Everything You (Don't!) Want to Know About Scott J. Bloch


When you take as a given that the point of the Bush administration was to undo government, to actually ungovern, really to take apart the management of the country through a combination of basic inaction and also to remake the country’s huge network of social services through the funneling of massive amounts of money to religious organizations-well, only then do stories like the exquisitely odd tale of Scott J. Bloch begin to make sense. Employed as the head of the Office of Special Counsel since late 2003, he was initially put under investigation because coworkers said he “tossed out legitimate whistle-blower cases to reduce the office backlog.” Bloch was formerly of the Justice Department’s Task Force for Faith-based and Community Initiatives, so he has been at the very heart of the administration’s efforts: both unworking and also helping to fund a Christian network throughout the country. He also infamously issued a memo to the staff that advised women to not wear tight pants and “before choosing a skirt to wear, sit down in it facing a mirror.” The memo, it would turn out, was plagiarized, from “student Web sites.”

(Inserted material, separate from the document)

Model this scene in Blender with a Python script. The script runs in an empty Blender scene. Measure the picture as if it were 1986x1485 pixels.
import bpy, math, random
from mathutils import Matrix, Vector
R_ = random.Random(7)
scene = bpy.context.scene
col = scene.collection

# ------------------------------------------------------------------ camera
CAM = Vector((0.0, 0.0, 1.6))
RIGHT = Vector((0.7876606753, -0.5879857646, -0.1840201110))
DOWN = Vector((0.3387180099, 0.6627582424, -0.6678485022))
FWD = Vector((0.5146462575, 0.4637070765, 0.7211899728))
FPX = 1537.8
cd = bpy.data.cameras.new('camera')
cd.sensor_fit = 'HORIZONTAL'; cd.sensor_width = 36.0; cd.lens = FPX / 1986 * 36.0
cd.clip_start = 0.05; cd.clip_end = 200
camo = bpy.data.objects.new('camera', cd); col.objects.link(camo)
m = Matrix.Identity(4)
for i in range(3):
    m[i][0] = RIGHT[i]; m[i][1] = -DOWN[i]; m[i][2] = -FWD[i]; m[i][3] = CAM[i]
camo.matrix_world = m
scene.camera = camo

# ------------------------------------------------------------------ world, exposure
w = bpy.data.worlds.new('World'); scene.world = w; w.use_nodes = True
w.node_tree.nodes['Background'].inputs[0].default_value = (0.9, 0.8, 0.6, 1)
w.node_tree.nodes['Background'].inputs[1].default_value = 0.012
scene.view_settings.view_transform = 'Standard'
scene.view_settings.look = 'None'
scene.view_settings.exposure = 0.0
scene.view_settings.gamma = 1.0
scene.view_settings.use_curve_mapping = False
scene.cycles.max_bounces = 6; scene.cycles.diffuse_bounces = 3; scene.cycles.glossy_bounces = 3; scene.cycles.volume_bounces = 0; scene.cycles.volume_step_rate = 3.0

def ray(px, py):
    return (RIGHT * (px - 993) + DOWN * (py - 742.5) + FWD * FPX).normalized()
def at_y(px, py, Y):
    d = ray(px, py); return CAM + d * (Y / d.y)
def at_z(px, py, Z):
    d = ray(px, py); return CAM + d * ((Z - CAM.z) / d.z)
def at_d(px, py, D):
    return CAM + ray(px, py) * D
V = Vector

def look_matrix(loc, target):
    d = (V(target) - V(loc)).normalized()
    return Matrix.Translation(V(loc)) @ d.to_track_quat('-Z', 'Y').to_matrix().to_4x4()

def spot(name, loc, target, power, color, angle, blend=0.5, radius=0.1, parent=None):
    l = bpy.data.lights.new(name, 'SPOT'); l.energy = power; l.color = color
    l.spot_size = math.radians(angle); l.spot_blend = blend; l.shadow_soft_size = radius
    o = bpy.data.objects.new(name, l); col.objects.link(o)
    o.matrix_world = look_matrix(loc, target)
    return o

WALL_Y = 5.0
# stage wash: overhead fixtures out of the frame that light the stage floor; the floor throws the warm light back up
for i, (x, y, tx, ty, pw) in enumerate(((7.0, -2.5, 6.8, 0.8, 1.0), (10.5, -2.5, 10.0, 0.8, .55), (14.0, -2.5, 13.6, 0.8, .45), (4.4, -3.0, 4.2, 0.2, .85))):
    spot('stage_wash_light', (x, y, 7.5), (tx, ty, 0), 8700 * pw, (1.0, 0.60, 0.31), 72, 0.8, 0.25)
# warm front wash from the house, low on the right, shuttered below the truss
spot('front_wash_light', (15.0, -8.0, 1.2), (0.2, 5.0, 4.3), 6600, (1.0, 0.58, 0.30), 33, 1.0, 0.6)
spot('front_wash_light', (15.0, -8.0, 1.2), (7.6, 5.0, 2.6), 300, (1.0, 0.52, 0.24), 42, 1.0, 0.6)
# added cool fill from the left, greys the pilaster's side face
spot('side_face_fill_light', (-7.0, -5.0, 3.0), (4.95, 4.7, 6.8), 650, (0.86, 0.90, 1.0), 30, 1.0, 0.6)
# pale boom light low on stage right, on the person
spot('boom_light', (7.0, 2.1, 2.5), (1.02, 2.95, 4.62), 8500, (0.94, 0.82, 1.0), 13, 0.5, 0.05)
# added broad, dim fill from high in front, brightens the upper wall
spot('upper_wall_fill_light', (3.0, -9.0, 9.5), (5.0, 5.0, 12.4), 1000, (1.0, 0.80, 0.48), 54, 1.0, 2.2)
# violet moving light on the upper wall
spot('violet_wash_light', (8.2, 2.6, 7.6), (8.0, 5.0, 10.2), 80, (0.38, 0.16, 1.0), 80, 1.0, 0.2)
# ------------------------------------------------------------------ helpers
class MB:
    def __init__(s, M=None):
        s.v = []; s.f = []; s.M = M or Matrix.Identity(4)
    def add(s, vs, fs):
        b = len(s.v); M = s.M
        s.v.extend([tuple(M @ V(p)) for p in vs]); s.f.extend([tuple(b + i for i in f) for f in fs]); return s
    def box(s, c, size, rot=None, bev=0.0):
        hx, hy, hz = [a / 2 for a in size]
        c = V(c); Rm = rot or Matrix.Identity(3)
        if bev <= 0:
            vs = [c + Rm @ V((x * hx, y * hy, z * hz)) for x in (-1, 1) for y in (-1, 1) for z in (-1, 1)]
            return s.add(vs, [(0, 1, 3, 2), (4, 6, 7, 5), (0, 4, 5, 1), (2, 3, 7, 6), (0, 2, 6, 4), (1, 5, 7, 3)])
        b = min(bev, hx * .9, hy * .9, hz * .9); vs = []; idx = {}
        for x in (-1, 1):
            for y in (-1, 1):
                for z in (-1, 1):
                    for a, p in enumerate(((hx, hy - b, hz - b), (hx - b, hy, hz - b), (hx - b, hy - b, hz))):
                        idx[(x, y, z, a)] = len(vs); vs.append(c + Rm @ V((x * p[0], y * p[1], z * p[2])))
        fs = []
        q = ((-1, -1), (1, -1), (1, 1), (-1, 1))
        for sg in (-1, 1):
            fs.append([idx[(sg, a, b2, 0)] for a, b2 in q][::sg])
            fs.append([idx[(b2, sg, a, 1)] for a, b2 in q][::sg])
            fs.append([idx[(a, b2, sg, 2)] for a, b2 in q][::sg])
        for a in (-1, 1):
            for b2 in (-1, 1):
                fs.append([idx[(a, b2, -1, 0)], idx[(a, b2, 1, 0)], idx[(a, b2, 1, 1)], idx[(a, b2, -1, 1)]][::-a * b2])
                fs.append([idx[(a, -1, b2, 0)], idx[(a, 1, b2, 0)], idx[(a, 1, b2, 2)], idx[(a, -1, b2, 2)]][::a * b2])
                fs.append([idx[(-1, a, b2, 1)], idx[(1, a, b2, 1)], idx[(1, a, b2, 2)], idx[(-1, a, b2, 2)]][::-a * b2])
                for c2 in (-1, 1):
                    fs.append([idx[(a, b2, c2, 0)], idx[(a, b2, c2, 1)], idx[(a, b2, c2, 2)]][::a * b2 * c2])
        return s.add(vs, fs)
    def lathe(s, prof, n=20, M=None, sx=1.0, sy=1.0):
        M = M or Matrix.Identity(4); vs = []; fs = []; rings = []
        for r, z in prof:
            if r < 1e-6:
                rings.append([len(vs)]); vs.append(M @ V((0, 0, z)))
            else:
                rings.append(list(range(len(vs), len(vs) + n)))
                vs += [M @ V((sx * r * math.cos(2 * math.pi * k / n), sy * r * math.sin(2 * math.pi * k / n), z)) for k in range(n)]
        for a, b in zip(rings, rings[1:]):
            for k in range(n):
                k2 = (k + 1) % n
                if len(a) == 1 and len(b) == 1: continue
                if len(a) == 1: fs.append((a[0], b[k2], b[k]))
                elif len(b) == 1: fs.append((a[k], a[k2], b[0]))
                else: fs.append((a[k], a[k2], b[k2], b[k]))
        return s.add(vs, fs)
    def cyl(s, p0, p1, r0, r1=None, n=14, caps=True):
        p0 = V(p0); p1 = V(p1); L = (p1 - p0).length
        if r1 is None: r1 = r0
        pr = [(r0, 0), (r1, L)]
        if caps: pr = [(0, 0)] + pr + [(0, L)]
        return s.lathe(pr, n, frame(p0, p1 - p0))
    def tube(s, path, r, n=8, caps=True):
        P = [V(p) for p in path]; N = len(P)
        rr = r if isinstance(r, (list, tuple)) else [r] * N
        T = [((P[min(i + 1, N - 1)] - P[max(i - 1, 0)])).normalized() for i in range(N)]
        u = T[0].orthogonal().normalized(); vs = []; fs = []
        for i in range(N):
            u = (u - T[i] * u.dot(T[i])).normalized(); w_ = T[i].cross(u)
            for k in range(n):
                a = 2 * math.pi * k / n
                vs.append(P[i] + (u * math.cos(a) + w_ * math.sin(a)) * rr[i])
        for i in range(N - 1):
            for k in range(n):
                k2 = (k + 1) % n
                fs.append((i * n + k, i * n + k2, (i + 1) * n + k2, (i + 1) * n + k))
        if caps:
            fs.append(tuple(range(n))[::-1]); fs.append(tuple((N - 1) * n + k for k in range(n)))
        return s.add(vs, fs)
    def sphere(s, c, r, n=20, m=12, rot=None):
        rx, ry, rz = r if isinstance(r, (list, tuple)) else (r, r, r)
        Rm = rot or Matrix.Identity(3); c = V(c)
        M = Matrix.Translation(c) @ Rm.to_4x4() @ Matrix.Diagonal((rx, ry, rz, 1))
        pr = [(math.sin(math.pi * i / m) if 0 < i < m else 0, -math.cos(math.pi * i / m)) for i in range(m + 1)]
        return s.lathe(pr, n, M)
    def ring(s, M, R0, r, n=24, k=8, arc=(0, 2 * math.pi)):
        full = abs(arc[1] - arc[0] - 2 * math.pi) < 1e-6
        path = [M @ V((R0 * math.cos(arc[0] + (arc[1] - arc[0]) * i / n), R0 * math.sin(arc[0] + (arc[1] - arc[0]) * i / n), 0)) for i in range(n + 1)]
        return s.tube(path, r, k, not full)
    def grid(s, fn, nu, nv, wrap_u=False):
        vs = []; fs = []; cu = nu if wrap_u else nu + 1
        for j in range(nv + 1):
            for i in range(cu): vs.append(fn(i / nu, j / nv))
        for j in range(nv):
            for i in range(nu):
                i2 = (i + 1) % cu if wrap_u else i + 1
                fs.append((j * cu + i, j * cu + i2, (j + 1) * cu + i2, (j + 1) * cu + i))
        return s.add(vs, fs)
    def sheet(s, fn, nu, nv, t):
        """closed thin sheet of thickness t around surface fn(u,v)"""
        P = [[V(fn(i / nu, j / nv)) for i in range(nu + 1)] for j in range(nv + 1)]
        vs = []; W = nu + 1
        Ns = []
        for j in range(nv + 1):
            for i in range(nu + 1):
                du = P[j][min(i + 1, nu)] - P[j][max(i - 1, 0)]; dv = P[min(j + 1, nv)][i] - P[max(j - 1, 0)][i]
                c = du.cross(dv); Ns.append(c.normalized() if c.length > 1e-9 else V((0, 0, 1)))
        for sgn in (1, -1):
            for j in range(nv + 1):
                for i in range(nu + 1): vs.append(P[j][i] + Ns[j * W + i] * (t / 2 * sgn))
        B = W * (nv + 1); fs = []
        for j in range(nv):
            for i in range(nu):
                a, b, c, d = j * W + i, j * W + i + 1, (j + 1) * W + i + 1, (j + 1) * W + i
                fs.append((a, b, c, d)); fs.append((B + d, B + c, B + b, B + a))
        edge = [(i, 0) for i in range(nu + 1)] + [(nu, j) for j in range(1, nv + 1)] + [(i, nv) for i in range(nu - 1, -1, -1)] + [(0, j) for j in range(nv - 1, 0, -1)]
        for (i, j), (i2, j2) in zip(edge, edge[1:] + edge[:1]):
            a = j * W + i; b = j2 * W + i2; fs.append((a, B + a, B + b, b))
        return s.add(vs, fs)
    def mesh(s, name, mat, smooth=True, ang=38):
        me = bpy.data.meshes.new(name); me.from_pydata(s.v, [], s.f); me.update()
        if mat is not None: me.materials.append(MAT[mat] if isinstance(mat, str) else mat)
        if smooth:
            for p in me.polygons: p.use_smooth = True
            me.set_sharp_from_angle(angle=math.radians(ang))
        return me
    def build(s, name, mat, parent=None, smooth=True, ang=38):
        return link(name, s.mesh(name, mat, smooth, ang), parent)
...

When Bloch resigned, he wrote to the President and claimed that he had eliminated backlogs and presided over an uptick of 400% in “substantiated whistleblower disclosures.”

Here are some of his accomplishments:

An investigation by the U.S. Office of Special Counsel (OSC) has concluded that Environmental Protection Agency (EPA) Administrator Stephen L. Johnson did not violate the Hatch Act when he appeared at a 2006 fundraising event for a candidate for U.S. Congress. Mr. Johnson attended and made remarks at a March 9, 2006 fundraiser at a Denver, Colorado law firm for Mr. Rick O’Donnell, a Republican candidate for Colorado’s 7th Congressional District. …. OSC’s investigation found that while Mr. Johnson’s official title was used in an e-mail invitation for the fundraiser, the invitation was sent by an organizer of the event, who was not covered by the Hatch Act.

You see? While the Hatch Act prevents fundraising by use of political titles, it doesn’t count if someone does it for you, Bloch’s office found. Dismissed!

That is one of 11 press releases issued by the OSC in the year 2008, and one of them was Bloch’s resignation. In previous years, most of the OSC victories were minor transgressions of the Hatch Act. In 2006, the OSC won a stunning victory against “quota politics.” What are quota politics?

The U.S. Office of Special Counsel reached a settlement that secured a faculty position at the Air Force Academy for a candidate originally chosen unanimously as the number one selection by a review board before quota politics intervened…. In this highly unusual case, the serviceman alleged that the U.S. Air Force Academy did not select him for a civilian faculty position because the he was a retired career service member…. The Superintendent of the Academy did not approve the hiring of claimant solely because the claimant was retired career service member and, by hiring him, the Academy would have exceeded its 33% target for retired career service members in the civilian faculty.

Quota politics!

In May of 2005, a year-and-a-half after Bloch took over, Congress commended the OSC. They had made three site visits. Their letter of commendation read: “At the end of this period of review, one previously critical Senate staffer informed us ‘we have satisfied ourselves that they did not throw any folders into the Potomac.’”

High standards.

This rating was based on such exciting investigations as this one in 2004:

The U.S. Office of Special Counsel (OSC) has filed a complaint for disciplinary action against Bonnie Cannan, a state employee with the Finger Lakes Developmental Disabilities Service Office (FLDDSO) in Rochester, New York. The OSC’s complaint, filed July 13, 2004 with the Merit Systems Protection Board (MSPB), charges Ms. Cannan with violating the Hatch Act’s prohibition against being a candidate for elective office in a partisan election.

Small potatoes? Perhaps. Bonnie Cannan, unsurprisingly, is a labor organizer and a member of the Green Party.

And early on, Bloch began his most famous act of weird, legal windmill-tilting. Bloch ordered a review of what the agency recognized as discrimination or retaliation characteristics under the law, and removed sexual orientation from the list of enforceables; he was forced to put it back, after complaint, but in fact refused to pursue complaints where sexual orientation was involved-for instance when a whistleblower at the Forest Service was hung out to dry after complaining about a coworker using the office to run a private business. Following this, Bloch’s chief deputy and at least nine others resigned; two gay employees were 86’d from the office.

And now, Bloch will plead guilty to a minor charge, for deleting all the work material on his computer, evading far more substantial charges. Amazingly? “Bloch told the House investigative staff that the data wipe was done to protect government and personal information on the computer, not to destroy it.” The Office of Personnel Management has an extensive report, yet to be released, which is sure to be a remarkable account of a remarkable time.